ClimaTea Lecture

Date: 

Tuesday, October 11, 2016, 3:00pm to 4:00pm

Location: 

Room 429

Speaker: Professor Jim Rice

Title: "Thermo-Hydro-Mechanical Processes Stabilizing Antarctic Ice Stream Margins"

Abstract: Creeping flow of the Western Antarctic Ice Sheet is distinctly heterogeneous in a vast region bordering the Ross Sea. In that region the sheet is of order 1 km thick. Broad streaks of the ice, called "ice streams" and having horizontal width ranging up to several 10s of km, slide over their bed (which was seafloor in the last inter-glacial period) at > 100 m/yr, whereas they are bordered laterally by ice ridges flowing at < 10 m/yr. Major issues addressed, in studies with Thibaut Perol, John Platt and Jenny Suckale, are those of why does this flow streak morphology form, and what does it mean for the overall rate of ice loss to the ocean.

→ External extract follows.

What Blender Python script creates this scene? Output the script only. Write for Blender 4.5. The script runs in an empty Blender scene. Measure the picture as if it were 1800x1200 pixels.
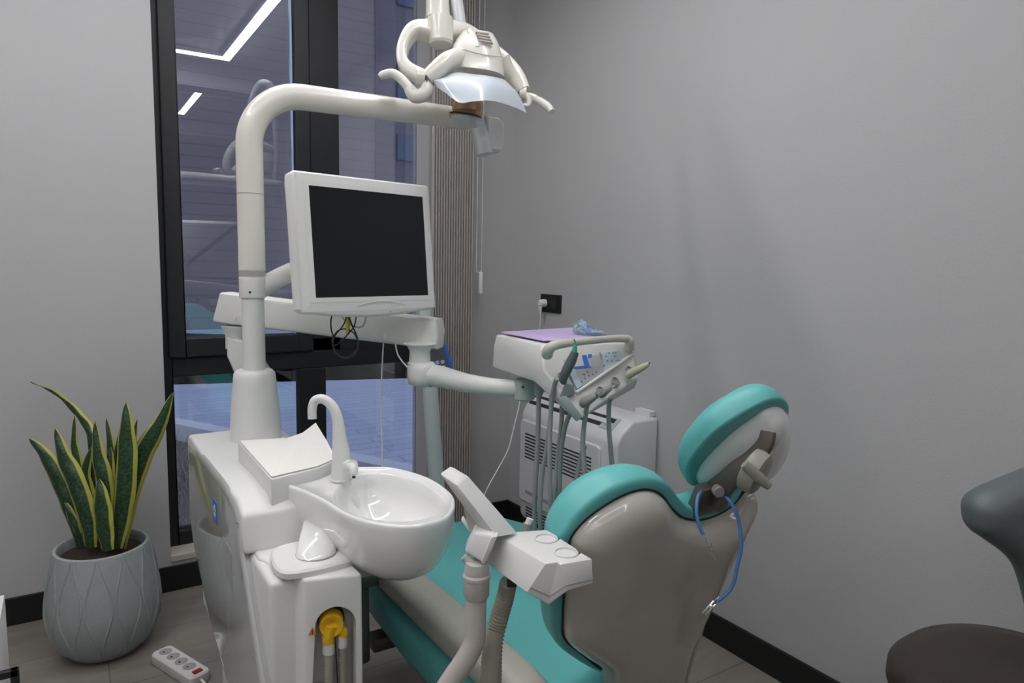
import bpy, bmesh, math, random
from mathutils import Vector as V, Matrix
random.seed(7)
sc = bpy.context.scene
C = bpy.context.collection

# ------------------------------------------------ camera
F = 1215.0
def _v(p): return V(((p[0]-900), (p[1]-600), F))
X_ = _v((2800, 500)).normalized(); Y_ = _v((115, 449)).normalized()
m_ = (X_+Y_).normalized(); d_ = X_-Y_; d_ = (d_-m_*d_.dot(m_)).normalized()
X_ = (m_+d_)/2**.5; Y_ = (m_-d_)/2**.5
Z_ = X_.cross(Y_)
if Z_.y > 0: Z_ = -Z_
R3 = Matrix((X_, Y_, Z_))                      # world = R3 @ camera (x right, y down, z forward)
_r = R3 @ V((893-900, 877-600, F)); _p = _r*((.1-1.3)/_r.z)
CAM = V((-_p.x, -_p.y, 1.3))
cd = bpy.data.cameras.new('camera'); cam = bpy.data.objects.new('camera', cd); C.objects.link(cam)
cd.sensor_fit = 'HORIZONTAL'; cd.sensor_width = 36; cd.lens = 36*F/1800; cd.clip_start = .05
B3 = R3 @ Matrix(((1, 0, 0), (0, -1, 0), (0, 0, -1)))
cam.matrix_world = Matrix.Translation(CAM) @ B3.to_4x4()
sc.camera = cam
def ray(px, py): return R3 @ V(((px-900)/F, (py-600)/F, 1))
def at(px, py, d): return CAM + ray(px, py)*d
def onx(px, py, x): r = ray(px, py); return CAM + r*((x-CAM.x)/r.x)
def ony(px, py, y): r = ray(px, py); return CAM + r*((y-CAM.y)/r.y)
def onz(px, py, z): r = ray(px, py); return CAM + r*((z-CAM.z)/r.z)
def onp(px, py, P, n): r = ray(px, py); return CAM + r*((P-CAM).dot(n)/r.dot(n))

# ------------------------------------------------ world + exposure
w = bpy.data.worlds.new('dusk_sky'); sc.world = w; w.use_nodes = True
nt = w.node_tree; bg = nt.nodes['Background']
tc = nt.nodes.new('ShaderNodeTexCoord'); sp = nt.nodes.new('ShaderNodeSeparateXYZ'); cr = nt.nodes.new('ShaderNodeValToRGB')
nt.links.new(tc.outputs['Generated'], sp.inputs[0]); nt.links.new(sp.outputs['Z'], cr.inputs[0]); nt.links.new(cr.outputs[0], bg.inputs[0])
cr.color_ramp.elements[0].position = .0; cr.color_ramp.elements[0].color = (.50, .51, .60, 1)
cr.color_ramp.elements[1].position = .6; cr.color_ramp.elements[1].color = (.36, .41, .58, 1)
bg.inputs[1].default_value = 1.05
sc.view_settings.view_transform = 'Standard'; sc.view_settings.look = 'None'
sc.view_settings.exposure = 1.2; sc.view_settings.gamma = 1
sc.view_settings.use_curve_mapping = False
LED_POWER = 16.0

# ------------------------------------------------ materials
MATS = {}
def mat(name, col=(.8, .8, .8), rough=.5, metal=0, coat=0, bump=None, emit=None, var=None, trans=None, spec=None):
    if name in MATS: return MATS[name]
    m = bpy.data.materials.new(name); m.use_nodes = True; t = m.node_tree; b = t.nodes['Principled BSDF']
    b.inputs['Base Color'].default_value = (*col, 1); b.inputs['Roughness'].default_value = rough
    b.inputs['Metallic'].default_value = metal; b.inputs['Coat Weight'].default_value = coat; b.inputs['Coat Roughness'].default_value = .06
    if spec is not None: b.inputs['Specular IOR Level'].default_value = spec
    if emit: b.inputs['Emission Color'].default_value = (*emit[0], 1); b.inputs['Emission Strength'].default_value = emit[1]
    if trans: b.inputs['Transmission Weight'].default_value = trans; b.inputs['IOR'].default_value = 1.3
    tcn = t.nodes.new('ShaderNodeTexCoord')
    if var:      # (scale, amount)
        n = t.nodes.new('ShaderNodeTexNoise'); n.inputs['Scale'].default_value = var[0]; n.inputs['Detail'].default_value = 5
        mx = t.nodes.new('ShaderNodeMix'); mx.data_type = 'RGBA'
        t.links.new(tcn.outputs['Object'], n.inputs['Vector']); t.links.new(n.outputs['Fac'], mx.inputs['Factor'])
        mx.inputs['A'].default_value = (*[c*(1-var[1]) for c in col], 1); mx.inputs['B'].default_value = (*[min(1, c*(1+var[1])) for c in col], 1)
        t.links.new(mx.outputs['Result'], b.inputs['Base Color'])
    if bump:     # (scale, strength)
        n = t.nodes.new('ShaderNodeTexNoise'); n.inputs['Scale'].default_value = bump[0]; n.inputs['Detail'].default_value = 4
        bp = t.nodes.new('ShaderNodeBump'); bp.inputs['Strength'].default_value = bump[1]; bp.inputs['Distance'].default_value = .004
        t.links.new(tcn.outputs['Object'], n.inputs['Vector']); t.links.new(n.outputs['Fac'], bp.inputs['Height']); t.links.new(bp.outputs[0], b.inputs['Normal'])
    MATS[name] = m; return m
PL = mat('white_enamel', (.74, .74, .71), .22, coat=.3, var=(3, .02))
PLM = mat('satin_white_plastic', (.72, .72, .70), .38, var=(4, .02))
CER = mat('white_ceramic', (.80, .80, .79), .08, coat=.6, var=(2, .01))
PANEL = mat('glossy_grey_panel', (.50, .50, .50), .07, coat=.6, var=(2, .02))
TEAL = mat('teal_vinyl', (.12, .47, .46), .42, var=(6, .04), bump=(220, .08))
SHELL = mat('ivory_gloss_shell', (.50, .48, .43), .14, coat=.5, var=(2, .02))
BEIGE = mat('beige_soft_plastic', (.42, .41, .36), .4, var=(5, .03))
PIPE = mat('warm_grey_plastic', (.50, .47, .44), .35, var=(5, .02))
DGREY = mat('dark_grey_green_plastic', (.095, .105, .095), .4, var=(5, .05))
MGREY = mat('mid_grey_plastic', (.24, .24, .23), .4, var=(8, .04))
HOSE = mat('grey_silicone', (.31, .32, .31), .5, var=(8, .04))
BROWN = mat('brown_grey_metal', (.13, .115, .10), .35, metal=.5, var=(9, .08))
BLK = mat('black_metal_paint', (.007, .008, .010), .5, var=(8, .1))
RUB = mat('black_rubber', (.02, .02, .02), .6, var=(8, .1))
CHR = mat('polished_steel', (.7, .7, .7), .2, metal=1, var=(8, .05))
SCR = mat('black_screen_glass', (.010, .011, .012), .12, spec=.3, var=(3, .05))
YEL = mat('yellow_plastic', (.80, .47, .01), .35, var=(6, .03))
BLUE = mat('blue_plastic', (.03, .15, .60), .35, var=(6, .03))
LBLUE = mat('pale_blue_plastic', (.35, .50, .75), .35, var=(6, .03))
CORD = mat('white_cord', (.75, .75, .73), .5, var=(6, .03))
PURP = mat('purple_silicone', (.56, .44, .72), .55, var=(10, .04), bump=(120, .3))
GLOSSW = mat('lamp_enamel', (.72, .71, .64), .22, coat=.3, var=(3, .02))
RED = mat('red_switch', (.4, .01, .01), .3, var=(6, .05))
GREEN = mat('green_plastic', (.02, .32, .18), .3, var=(6, .05))

def wallmat():
    m = mat('painted_plaster', (.47, .47, .475), .75, var=(1.2, .015), bump=(160, .12)); return m
WALL = wallmat()
CEIL = mat('white_ceiling_paint', (.62, .62, .61), .8, var=(1, .01))
SKIRT = mat('black_skirting', (.006, .006, .006), .5, var=(5, .1))
SILL = mat('pale_stone_sill', (.55, .52, .47), .4, var=(20, .08))

def floormat():
    m = bpy.data.materials.new('stone_look_floor_tile'); m.use_nodes = True; t = m.node_tree; b = t.nodes['Principled BSDF']
    tcn = t.nodes.new('ShaderNodeTexCoord'); br = t.nodes.new('ShaderNodeTexBrick')
    br.inputs['Scale'].default_value = 1; br.offset = .5
    br.inputs['Brick Width'].default_value = 1.2; br.inputs['Row Height'].default_value = .3; br.inputs['Mortar Size'].default_value = .002
    br.inputs['Color1'].default_value = (.23, .21, .19, 1); br.inputs['Color2'].default_value = (.26, .24, .215, 1); br.inputs['Mortar'].default_value = (.13, .12, .11, 1)
    n = t.nodes.new('ShaderNodeTexNoise'); n.inputs['Scale'].default_value = 4; n.inputs['Detail'].default_value = 8; n.inputs['Distortion'].default_value = 1.2
    mp = t.nodes.new('ShaderNodeMapping'); mp.inputs['Scale'].default_value = (.5, 2, 1)
    mx = t.nodes.new('ShaderNodeMix'); mx.data_type = 'RGBA'; mx.blend_type = 'MULTIPLY'; mx.inputs['Factor'].default_value = .6
    cr = t.nodes.new('ShaderNodeValToRGB'); cr.color_ramp.elements[0].color = (.6, .58, .56, 1); cr.color_ramp.elements[1].color = (1.15, 1.15, 1.15, 1)
    cr.color_ramp.elements[0].position = .3; cr.color_ramp.elements[1].position = .7
    L = t.links.new
    L(tcn.outputs['Object'], br.inputs['Vector']); L(tcn.outputs['Object'], mp.inputs[0]); L(mp.outputs[0], n.inputs['Vector']); L(n.outputs['Fac'], cr.inputs[0])
    L(br.outputs['Color'], mx.inputs['A']); L(cr.outputs[0], mx.inputs['B']); L(mx.outputs['Result'], b.inputs['Base Color'])
    b.inputs['Roughness'].default_value = .42; return m
FLOOR = floormat()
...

Our work shows how shear heating of the ice, consequent formation of temperate ice zones that produce melt as they continuously deform, and subglacial hydrological processes associated with Rothlisberger channels, can select the shear margin location, leading to a smooth transition from a slipping to a locked bed at the base of the ice stream.